Human beings are social animals. So there’s nothing new about the fact that we learn and grow through our interactions with others.
But new research out of the U.K. suggests these social interactions leave a physical trace in our brains. Scientists say the study reveals the importance of having rich social experiences early in life.
The new study was done in monkeys. But we share a lot in common with our primate cousins, including relatively large brains compared to other animals.
“There’s been quite a debate on why is it that our human brain and the brain of other primates are so enormously big,” said Rogier Mars, a neuro-psychologist at the University of Oxford.
One theory is that primates evolved big brains to manage their complex social lives.
“They have to keep track of who’s dominant, who’s been friendly to you in the past, who you have to be friendly with in order to have access to food, to have a good life really,” said Mars.
But Mars and his colleagues were interested in a related question: If large brains enable complex social interactions, could social interactions in turn affect the structure of an individual’s brain?
To answer that question they worked with a research facility that housed rhesus macaques for a range of scientific experiments.
Mars says the monkeys were already kept in groups of different sizes.
“Some are singly housed, some have one friend, and some have bigger groups.”
The researchers wanted to know if the brains of monkeys in the larger groups were different from the brains of monkeys in the smaller groups. So they did MRI scans of the monkeys’ brains, and found that indeed there was a difference.
Two parts of the brain were noticeably larger in monkeys that lived in larger groups.
One of those regions is the temporal cortex. It’s a region “that contains areas that are sensitive to facial expressions, to body posture, to emotional expressions, all areas that are involved in processing of social stimuli,” said Mars.
The other region is the pre-frontal cortex, which sorts through information and helps us make decisions.
The new study is an important one, says Lisa Barrett, a professor of psychology at Northeastern University in Boston.
“It shows that experience in social groupings can change structural aspects of the brain,” said Barrett.
Now, this doesn’t come as a total surprise.
In fact, a flurry of recent studies in humans has found a connection between the size of social networks and the size of certain brain structures.
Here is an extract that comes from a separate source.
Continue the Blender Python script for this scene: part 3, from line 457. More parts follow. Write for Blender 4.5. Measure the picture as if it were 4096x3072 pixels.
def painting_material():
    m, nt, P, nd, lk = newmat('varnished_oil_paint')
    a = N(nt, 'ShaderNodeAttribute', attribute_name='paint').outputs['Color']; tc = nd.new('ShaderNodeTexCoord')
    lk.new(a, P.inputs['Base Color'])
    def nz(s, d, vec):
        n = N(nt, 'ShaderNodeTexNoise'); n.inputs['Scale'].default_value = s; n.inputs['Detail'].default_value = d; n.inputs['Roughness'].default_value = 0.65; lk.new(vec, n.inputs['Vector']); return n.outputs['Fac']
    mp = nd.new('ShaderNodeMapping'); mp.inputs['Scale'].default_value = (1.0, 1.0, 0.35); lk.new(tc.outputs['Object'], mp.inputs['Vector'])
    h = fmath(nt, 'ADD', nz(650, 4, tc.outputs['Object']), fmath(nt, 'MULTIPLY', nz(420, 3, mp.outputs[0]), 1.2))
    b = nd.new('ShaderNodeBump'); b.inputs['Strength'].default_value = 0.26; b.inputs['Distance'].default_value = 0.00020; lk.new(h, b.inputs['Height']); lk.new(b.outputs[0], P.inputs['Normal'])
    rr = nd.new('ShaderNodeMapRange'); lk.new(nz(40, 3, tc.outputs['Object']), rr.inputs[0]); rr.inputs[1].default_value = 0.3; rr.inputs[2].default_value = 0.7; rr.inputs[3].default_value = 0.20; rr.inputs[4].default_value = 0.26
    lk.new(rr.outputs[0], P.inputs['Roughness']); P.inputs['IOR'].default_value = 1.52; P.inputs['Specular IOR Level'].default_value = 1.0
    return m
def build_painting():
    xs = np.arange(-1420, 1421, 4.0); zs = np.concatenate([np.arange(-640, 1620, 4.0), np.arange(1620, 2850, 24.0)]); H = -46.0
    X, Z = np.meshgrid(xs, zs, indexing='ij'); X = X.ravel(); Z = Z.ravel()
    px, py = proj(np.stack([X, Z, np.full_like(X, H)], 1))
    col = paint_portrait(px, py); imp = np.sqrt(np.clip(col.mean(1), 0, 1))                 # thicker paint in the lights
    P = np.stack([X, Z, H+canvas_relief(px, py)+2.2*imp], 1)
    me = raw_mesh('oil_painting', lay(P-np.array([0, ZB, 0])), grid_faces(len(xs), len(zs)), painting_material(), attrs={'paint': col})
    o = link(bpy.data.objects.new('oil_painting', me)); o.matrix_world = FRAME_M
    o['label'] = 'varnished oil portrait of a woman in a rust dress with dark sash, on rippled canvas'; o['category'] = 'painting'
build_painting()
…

In fact, Barrett herself has shown that people with larger and more complex social networks have larger amygdalas, a part of the brain involved in processing social cues.
“These findings do strongly suggest that people who are exposed to larger and more complex social grouping will develop changes in their brain structures, that will be measurable and have visible effects in terms of emotional processing, and social ability and so on,” said Barrett.
And that means, those with fewer social interactions early in life might be at a disadvantage later, says Robin Dunbar, a cultural anthropologist at Oxford University. He says this is an especially big concern today, when so many children spend so much time online, engaging in virtual interactions.
“You don’t learn how to handle relationships with other people when you do it online because you can simply pull the plug if they offend you,” said Dunbar. “You know you don’t have to sweat it out, you don’t have to find some sort of social compromise with them in the way that you have to in real life the sandpit, or play pit as it were.”
But online interactions may also affect the brain. A recent study showed that parts of the brain that process social cues are larger in people with larger online networks. However, those very same people also had large real life networks. So it is unclear, which kind of social interaction has a greater impact on the brain.